Всякий раз мы уходили от Гора с каким-то «домашним заданием». Однажды эта была хармсовская «Елизавета Бам», напечатанная на узких длинных полосках бумаги. Тогда я как-то не задумывался о том, что многочисленные пометки в тексте могут принадлежать только автору пьесы.
В другой раз мы получили альманах «Дом искусств» со статьей Евгения Замятина «Я боюсь». Этот альманах передавался с особой осторожностью: мало того, что автор был почти запрещенным, но и мысли свои он высказывал с абсолютной наглядностью.
«Писатель, который не может стать юрким, – писал Замятин, – должен ходить на службу с портфелем, если он хочет жить.

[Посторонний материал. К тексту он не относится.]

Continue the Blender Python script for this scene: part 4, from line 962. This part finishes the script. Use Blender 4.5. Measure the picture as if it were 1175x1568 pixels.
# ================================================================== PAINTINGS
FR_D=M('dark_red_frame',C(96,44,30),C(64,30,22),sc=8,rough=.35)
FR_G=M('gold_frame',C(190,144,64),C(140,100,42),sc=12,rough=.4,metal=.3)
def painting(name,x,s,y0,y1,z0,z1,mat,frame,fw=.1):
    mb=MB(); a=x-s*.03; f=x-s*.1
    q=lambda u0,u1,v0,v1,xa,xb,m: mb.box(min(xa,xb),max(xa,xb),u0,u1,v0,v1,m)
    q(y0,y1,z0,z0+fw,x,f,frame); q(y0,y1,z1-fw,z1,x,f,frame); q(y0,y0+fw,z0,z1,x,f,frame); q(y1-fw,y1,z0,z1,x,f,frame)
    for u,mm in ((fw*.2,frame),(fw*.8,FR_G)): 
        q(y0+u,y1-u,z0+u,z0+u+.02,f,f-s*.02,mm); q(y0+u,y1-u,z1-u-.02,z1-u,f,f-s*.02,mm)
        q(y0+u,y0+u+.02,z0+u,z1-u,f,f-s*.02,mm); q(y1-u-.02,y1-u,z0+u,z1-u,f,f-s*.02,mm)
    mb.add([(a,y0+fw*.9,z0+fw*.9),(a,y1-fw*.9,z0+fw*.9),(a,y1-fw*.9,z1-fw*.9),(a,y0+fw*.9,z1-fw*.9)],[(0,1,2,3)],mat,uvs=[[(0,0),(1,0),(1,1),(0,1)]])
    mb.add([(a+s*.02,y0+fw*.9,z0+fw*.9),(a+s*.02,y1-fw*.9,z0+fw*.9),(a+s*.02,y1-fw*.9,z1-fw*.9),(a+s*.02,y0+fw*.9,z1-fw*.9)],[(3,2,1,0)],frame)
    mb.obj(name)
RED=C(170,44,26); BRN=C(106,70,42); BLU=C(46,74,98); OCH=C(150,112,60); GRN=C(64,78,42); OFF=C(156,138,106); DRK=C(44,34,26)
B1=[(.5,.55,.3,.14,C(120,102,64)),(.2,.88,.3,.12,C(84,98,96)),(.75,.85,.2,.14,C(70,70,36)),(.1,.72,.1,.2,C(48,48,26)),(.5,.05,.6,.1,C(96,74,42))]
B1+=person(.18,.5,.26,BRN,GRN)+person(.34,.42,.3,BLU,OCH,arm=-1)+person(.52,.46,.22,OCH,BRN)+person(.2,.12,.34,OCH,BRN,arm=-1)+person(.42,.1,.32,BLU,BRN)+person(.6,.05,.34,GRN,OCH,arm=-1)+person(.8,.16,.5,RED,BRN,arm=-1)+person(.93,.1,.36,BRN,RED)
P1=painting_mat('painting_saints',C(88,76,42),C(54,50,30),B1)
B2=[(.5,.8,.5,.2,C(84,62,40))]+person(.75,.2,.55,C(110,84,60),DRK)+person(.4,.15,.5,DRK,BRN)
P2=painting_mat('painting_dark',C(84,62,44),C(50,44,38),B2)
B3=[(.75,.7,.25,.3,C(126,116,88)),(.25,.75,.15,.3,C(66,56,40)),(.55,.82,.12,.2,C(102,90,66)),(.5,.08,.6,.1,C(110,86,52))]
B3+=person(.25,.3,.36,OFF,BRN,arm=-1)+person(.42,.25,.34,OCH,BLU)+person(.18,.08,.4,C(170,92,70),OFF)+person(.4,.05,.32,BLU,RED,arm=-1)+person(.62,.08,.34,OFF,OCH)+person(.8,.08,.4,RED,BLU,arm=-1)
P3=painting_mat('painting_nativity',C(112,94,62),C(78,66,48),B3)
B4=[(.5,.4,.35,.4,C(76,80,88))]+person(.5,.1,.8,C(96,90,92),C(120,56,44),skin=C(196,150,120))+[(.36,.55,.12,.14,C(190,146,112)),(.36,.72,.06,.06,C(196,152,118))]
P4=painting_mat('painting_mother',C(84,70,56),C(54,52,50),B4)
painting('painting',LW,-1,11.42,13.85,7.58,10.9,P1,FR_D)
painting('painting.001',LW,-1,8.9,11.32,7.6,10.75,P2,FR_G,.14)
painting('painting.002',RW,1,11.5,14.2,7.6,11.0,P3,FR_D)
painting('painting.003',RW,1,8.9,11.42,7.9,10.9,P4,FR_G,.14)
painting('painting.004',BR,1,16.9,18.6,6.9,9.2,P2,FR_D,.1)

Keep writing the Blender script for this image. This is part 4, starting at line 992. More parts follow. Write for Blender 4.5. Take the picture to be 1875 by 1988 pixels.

В наши дни – в театральный отдел с портфелем бегал бы Гоголь; Тургенев во «Всемирной литературе», несомненно, переводил бы Бальзака и Флобера; Герцен читал бы лекции в Балтфлоте; Чехов служил бы в Комздраве».
Теперь, читая стихи Геннадия Самойловича, я с удивлением обнаружил скрытые отсылки к этой статье. С поистине обэриутской смелостью Гор по-своему продолжил ряд, обозначенный Замятиным. Он писал о Пушкине «в солдатской шинели», о Сервантесе, идущем «в Сельсовет», об Овидии, завидующем белке и мечтающем о булке.
Горовские видения свидетельствовали о том, насколько переменилось время. Перспектива, представлявшаяся Замятину зловещей, оказалась не столь страшной: через какие-то двадцать лет после его статьи писателей ожидали куда более изощренные испытания.
Как видно, Гор это понимал, а потому возможности стать обэриутом предпочитал разговоры об обэриутстве во время хорошего обеда. Иногда Геннадий Самойлович становился не на шутку резок: особенно если хотел защитить кого-то из любимых авторов.
Кстати, и в письме мог высказаться. Ведь письмо – это тоже беседа. Вряд ли оно попадет на глаза кому-то, кроме близких родственников адресата.
Вот хотя бы письмо моему отцу, помеченное августом шестьдесят восьмого года. Начинается оно вполне добродушно: «На днях была ограблена коллекция Чудновского. Воры унесли всех Малевичей, Кандинских, Гончаровых, Ларионовых, обнаружив высокое понимание живописи… Гранин уезжает в Болгарию греть свои замыслы. Пишет большой роман. О чем? Держит в секрете», но потом тон резко меняется: «Юрию Трифонову я теперь враг. Он обругал К. Вагинова в своих американских заметках в «Ин. литературе».
И все же прозу Геннадий Самойлович писал уже по-другому. Обэриутская традиция была крайностью, а он склонялся к разного рода «гремучим смесям». Скорее всего, этим он не облегчал, но усложнял свою жизнь – в его сочинениях можно обнаружить размышления на эту тему.
В одной из поздних повестей Гор описал ученого, специалиста по каким-то сверхсложным материям, в то же время пишущего стихи. «Стихи для него, – характеризует он своего героя, – были способом разговора с самим собой». Возможно, Геннадий Самойлович имел виду себя и свою ситуацию – ведь с общепризнанной точки зрения он был автором фантастических романов, но никак не поэтом и мыслителем.
Это было особенно обидно потому, что жанр фантастики, традиционно связанный с новейшими открытиями, с попытками заглянуть в будущее, был ему по сути чужд. С техникой Гор находился в отношениях столь же непростых, как с бытом: достаточно сказать, что всякий раз, когда он становился на эскалатор метро, у него на лбу выступали капельки пота.
В этом и была настоящая сложность – куда более неразрешимая, чем все придуманные им «квадратуры круга». Как ни стремился Геннадий Самойлович соответствовать своей эпохе, он оставался человеком прошлого – времени, где нет ни метро, ни космических полетов, но живы и здравствуют Хармс, Введенский и Вагинов.